* start *

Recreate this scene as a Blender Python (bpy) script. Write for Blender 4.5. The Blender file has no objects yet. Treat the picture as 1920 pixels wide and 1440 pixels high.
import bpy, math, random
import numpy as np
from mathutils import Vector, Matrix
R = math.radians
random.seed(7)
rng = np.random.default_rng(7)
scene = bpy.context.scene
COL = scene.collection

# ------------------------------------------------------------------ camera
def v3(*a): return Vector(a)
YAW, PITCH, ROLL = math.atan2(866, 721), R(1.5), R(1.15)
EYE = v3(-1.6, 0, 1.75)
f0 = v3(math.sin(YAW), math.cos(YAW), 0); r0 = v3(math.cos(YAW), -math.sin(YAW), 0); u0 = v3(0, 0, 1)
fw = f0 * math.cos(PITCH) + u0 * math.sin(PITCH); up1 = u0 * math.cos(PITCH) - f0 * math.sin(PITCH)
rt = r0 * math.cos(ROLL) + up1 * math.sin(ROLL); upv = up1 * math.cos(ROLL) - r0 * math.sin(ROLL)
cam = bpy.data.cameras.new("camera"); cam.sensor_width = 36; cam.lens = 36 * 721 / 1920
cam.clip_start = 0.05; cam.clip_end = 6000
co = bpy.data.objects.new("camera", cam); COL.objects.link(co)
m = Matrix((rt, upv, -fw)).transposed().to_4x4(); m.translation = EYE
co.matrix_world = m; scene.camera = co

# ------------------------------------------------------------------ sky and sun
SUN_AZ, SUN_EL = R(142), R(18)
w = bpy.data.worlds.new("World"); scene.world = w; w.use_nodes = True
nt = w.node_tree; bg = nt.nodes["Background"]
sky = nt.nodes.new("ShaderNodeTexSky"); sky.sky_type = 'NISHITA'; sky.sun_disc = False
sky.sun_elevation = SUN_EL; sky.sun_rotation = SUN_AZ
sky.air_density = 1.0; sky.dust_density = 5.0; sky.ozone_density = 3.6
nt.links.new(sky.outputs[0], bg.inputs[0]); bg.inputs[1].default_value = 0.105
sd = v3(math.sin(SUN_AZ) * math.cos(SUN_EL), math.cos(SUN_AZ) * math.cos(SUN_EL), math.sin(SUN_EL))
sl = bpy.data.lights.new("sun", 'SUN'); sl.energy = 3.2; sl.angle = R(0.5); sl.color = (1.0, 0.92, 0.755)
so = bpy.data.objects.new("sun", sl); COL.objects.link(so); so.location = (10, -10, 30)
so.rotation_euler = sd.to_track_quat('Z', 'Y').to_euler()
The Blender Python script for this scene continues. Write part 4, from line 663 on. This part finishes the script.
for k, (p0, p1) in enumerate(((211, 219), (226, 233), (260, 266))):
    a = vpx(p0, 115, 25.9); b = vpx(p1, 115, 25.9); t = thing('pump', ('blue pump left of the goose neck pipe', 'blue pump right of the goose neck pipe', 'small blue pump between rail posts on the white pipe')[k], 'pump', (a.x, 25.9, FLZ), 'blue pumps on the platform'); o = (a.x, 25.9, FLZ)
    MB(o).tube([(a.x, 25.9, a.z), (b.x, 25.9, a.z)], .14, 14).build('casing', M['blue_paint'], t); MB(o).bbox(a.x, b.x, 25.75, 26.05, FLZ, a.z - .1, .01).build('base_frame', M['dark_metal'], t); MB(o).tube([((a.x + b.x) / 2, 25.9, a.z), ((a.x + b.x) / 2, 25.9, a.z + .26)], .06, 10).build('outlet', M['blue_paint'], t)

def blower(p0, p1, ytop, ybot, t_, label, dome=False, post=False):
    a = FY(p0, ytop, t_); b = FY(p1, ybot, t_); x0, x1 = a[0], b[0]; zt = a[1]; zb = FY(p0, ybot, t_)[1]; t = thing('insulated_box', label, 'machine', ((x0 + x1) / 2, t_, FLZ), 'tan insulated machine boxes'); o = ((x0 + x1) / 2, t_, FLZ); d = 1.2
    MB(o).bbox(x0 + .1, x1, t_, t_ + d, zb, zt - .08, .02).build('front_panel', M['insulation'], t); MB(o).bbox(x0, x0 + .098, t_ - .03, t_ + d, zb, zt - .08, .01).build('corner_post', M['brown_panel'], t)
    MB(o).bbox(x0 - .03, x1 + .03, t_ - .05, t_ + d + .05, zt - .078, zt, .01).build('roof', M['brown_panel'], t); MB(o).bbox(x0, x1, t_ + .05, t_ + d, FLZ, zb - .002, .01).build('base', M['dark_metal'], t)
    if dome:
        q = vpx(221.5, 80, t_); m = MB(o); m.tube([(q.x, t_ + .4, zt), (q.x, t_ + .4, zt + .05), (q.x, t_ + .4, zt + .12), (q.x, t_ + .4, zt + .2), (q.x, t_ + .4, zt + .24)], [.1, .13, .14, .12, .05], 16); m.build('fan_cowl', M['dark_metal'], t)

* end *

Directive -
Every entry above should be retyped exactly as shown.

Task solution -
Recreate this scene as a Blender Python (bpy) script. Write for Blender 4.5. The Blender file has no objects yet. Treat the picture as 1920 pixels wide and 1440 pixels high.
import bpy, math, random
import numpy as np
from mathutils import Vector, Matrix
R = math.radians
random.seed(7)
rng = np.random.default_rng(7)
scene = bpy.context.scene
COL = scene.collection

# ------------------------------------------------------------------ camera
def v3(*a): return Vector(a)
YAW, PITCH, ROLL = math.atan2(866, 721), R(1.5), R(1.15)
EYE = v3(-1.6, 0, 1.75)
f0 = v3(math.sin(YAW), math.cos(YAW), 0); r0 = v3(math.cos(YAW), -math.sin(YAW), 0); u0 = v3(0, 0, 1)
fw = f0 * math.cos(PITCH) + u0 * math.sin(PITCH); up1 = u0 * math.cos(PITCH) - f0 * math.sin(PITCH)
rt = r0 * math.cos(ROLL) + up1 * math.sin(ROLL); upv = up1 * math.cos(ROLL) - r0 * math.sin(ROLL)
cam = bpy.data.cameras.new("camera"); cam.sensor_width = 36; cam.lens = 36 * 721 / 1920
cam.clip_start = 0.05; cam.clip_end = 6000
co = bpy.data.objects.new("camera", cam); COL.objects.link(co)
m = Matrix((rt, upv, -fw)).transposed().to_4x4(); m.translation = EYE
co.matrix_world = m; scene.camera = co

# ------------------------------------------------------------------ sky and sun
SUN_AZ, SUN_EL = R(142), R(18)
w = bpy.data.worlds.new("World"); scene.world = w; w.use_nodes = True
nt = w.node_tree; bg = nt.nodes["Background"]
sky = nt.nodes.new("ShaderNodeTexSky"); sky.sky_type = 'NISHITA'; sky.sun_disc = False
sky.sun_elevation = SUN_EL; sky.sun_rotation = SUN_AZ
sky.air_density = 1.0; sky.dust_density = 5.0; sky.ozone_density = 3.6
nt.links.new(sky.outputs[0], bg.inputs[0]); bg.inputs[1].default_value = 0.105
sd = v3(math.sin(SUN_AZ) * math.cos(SUN_EL), math.cos(SUN_AZ) * math.cos(SUN_EL), math.sin(SUN_EL))
sl = bpy.data.lights.new("sun", 'SUN'); sl.energy = 3.2; sl.angle = R(0.5); sl.color = (1.0, 0.92, 0.755)
so = bpy.data.objects.new("sun", sl); COL.objects.link(so); so.location = (10, -10, 30)
so.rotation_euler = sd.to_track_quat('Z', 'Y').to_euler()
The Blender Python script for this scene continues. Write part 4, from line 663 on. This part finishes the script.
for k, (p0, p1) in enumerate(((211, 219), (226, 233), (260, 266))):
    a = vpx(p0, 115, 25.9); b = vpx(p1, 115, 25.9); t = thing('pump', ('blue pump left of the goose neck pipe', 'blue pump right of the goose neck pipe', 'small blue pump between rail posts on the white pipe')[k], 'pump', (a.x, 25.9, FLZ), 'blue pumps on the platform'); o = (a.x, 25.9, FLZ)
    MB(o).tube([(a.x, 25.9, a.z), (b.x, 25.9, a.z)], .14, 14).build('casing', M['blue_paint'], t); MB(o).bbox(a.x, b.x, 25.75, 26.05, FLZ, a.z - .1, .01).build('base_frame', M['dark_metal'], t); MB(o).tube([((a.x + b.x) / 2, 25.9, a.z), ((a.x + b.x) / 2, 25.9, a.z + .26)], .06, 10).build('outlet', M['blue_paint'], t)

def blower(p0, p1, ytop, ybot, t_, label, dome=False, post=False):
    a = FY(p0, ytop, t_); b = FY(p1, ybot, t_); x0, x1 = a[0], b[0]; zt = a[1]; zb = FY(p0, ybot, t_)[1]; t = thing('insulated_box', label, 'machine', ((x0 + x1) / 2, t_, FLZ), 'tan insulated machine boxes'); o = ((x0 + x1) / 2, t_, FLZ); d = 1.2
    MB(o).bbox(x0 + .1, x1, t_, t_ + d, zb, zt - .08, .02).build('front_panel', M['insulation'], t); MB(o).bbox(x0, x0 + .098, t_ - .03, t_ + d, zb, zt - .08, .01).build('corner_post', M['brown_panel'], t)
    MB(o).bbox(x0 - .03, x1 + .03, t_ - .05, t_ + d + .05, zt - .078, zt, .01).build('roof', M['brown_panel'], t); MB(o).bbox(x0, x1, t_ + .05, t_ + d, FLZ, zb - .002, .01).build('base', M['dark_metal'], t)
    if dome:
        q = vpx(221.5, 80, t_); m = MB(o); m.tube([(q.x, t_ + .4, zt), (q.x, t_ + .4, zt + .05), (q.x, t_ + .4, zt + .12), (q.x, t_ + .4, zt + .2), (q.x, t_ + .4, zt + .24)], [.1, .13, .14, .12, .05], 16); m.build('fan_cowl', M['dark_metal'], t)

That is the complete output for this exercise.